Wiseman’s Bridge industrial sites

acc-logoWiseman’s Bridge industrial sites

If you walk along the beach between Wiseman’s Bridge and Amroth, look out for remnants of mining, including entrances to tunnels which were driven under the cliffs in the 19th century to remove minerals.

That shoreline was divided into four main “patches”, an old legal term for a piece of land and used here to represent a plot of mineral ground. The Bridge patch was nearest to Wiseman’s Bridge, followed by Lloyd’s or Rook’s Nest patch. Crickdam and The Burrows patch were near Amroth’s Temple Bar area.

Before Grove Colliery at Stepaside was established in 1840, iron ore was dug from the cliff along the shoreline and loaded into boats on the beach for transport to Pembrey harbour. Men, women and children were involved, and vast amounts of mined material would be spread across the beach. Anthracite coal from Stepaside was also loaded into boats here.

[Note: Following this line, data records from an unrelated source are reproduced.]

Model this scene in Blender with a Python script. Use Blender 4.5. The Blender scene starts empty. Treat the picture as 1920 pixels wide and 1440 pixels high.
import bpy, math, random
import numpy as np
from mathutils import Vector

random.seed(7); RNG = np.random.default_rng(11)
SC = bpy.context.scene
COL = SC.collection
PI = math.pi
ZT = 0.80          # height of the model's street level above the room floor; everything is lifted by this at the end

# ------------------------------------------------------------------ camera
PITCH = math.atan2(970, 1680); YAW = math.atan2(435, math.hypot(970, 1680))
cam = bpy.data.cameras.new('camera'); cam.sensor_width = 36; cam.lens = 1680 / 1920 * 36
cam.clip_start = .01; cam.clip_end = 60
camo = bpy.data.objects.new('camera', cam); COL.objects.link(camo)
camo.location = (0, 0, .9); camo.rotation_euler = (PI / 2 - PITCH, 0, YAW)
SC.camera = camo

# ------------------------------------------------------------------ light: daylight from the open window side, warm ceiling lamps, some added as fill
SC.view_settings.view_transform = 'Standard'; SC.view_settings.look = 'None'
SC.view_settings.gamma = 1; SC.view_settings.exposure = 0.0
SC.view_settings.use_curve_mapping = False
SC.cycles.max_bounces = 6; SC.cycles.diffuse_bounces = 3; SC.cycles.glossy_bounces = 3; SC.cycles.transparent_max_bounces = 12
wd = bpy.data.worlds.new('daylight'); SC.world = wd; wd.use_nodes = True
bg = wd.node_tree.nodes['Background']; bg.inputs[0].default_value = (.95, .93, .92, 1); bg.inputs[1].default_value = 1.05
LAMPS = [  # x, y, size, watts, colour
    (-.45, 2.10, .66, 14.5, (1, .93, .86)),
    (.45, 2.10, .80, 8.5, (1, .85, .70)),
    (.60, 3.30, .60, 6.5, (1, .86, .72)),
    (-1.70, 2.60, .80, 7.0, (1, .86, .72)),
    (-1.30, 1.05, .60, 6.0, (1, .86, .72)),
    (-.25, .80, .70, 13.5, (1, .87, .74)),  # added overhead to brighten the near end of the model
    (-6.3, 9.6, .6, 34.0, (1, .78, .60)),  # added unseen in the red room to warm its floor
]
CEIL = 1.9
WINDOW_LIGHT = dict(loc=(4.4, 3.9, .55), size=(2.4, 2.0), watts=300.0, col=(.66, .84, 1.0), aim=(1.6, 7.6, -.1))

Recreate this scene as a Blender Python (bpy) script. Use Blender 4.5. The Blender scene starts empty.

After Grove Colliery opened, mined material was taken through the tunnels from The Bridge and Crickdam patches to the newly built railway at Wiseman’s Bridge. The railway, known as the Dramway, connected the ironworks and later Grove Colliery to the newly created port at Saundersfoot, passing through tunnels where you can now walk.

Before the Dramway’s construction, an attempt was made to convert the stream here into a navigable canal, but the gradient proved too steep. The stream is rather straight in places and has stone walls – relics of the aborted canal.

The stream is called Ford’s Lake. ‘Lake’ is a common South Pembrokeshire term for a running body of water.

During the Second World War, John Henry Mathias, licensee of the Wiseman’s Bridge Inn (known as ‘Jack the Bridge’) was appointed a Coastguard because of his local knowledge. Although the whole area had been sealed off for security reasons and a 10pm curfew imposed, Jack was exempted and wandered at will. The troops weren’t allowed to drink alcohol but for 1s 6d they had all they could eat – ham, eggs, fried bread and apple tart. Jack entertained them with tales of a ghostly monk in the tunnels between Saundersfoot and Wiseman’s Bridge. He later said his daughter had served Winston Churchill at the pub during a supposed visit to the area in 1943, but there’s no official record of the Prime Minister visiting during the war.

In July 1943 the beach here was involved in Exercise Jantzen, a military logistics rehearsal for D-Day.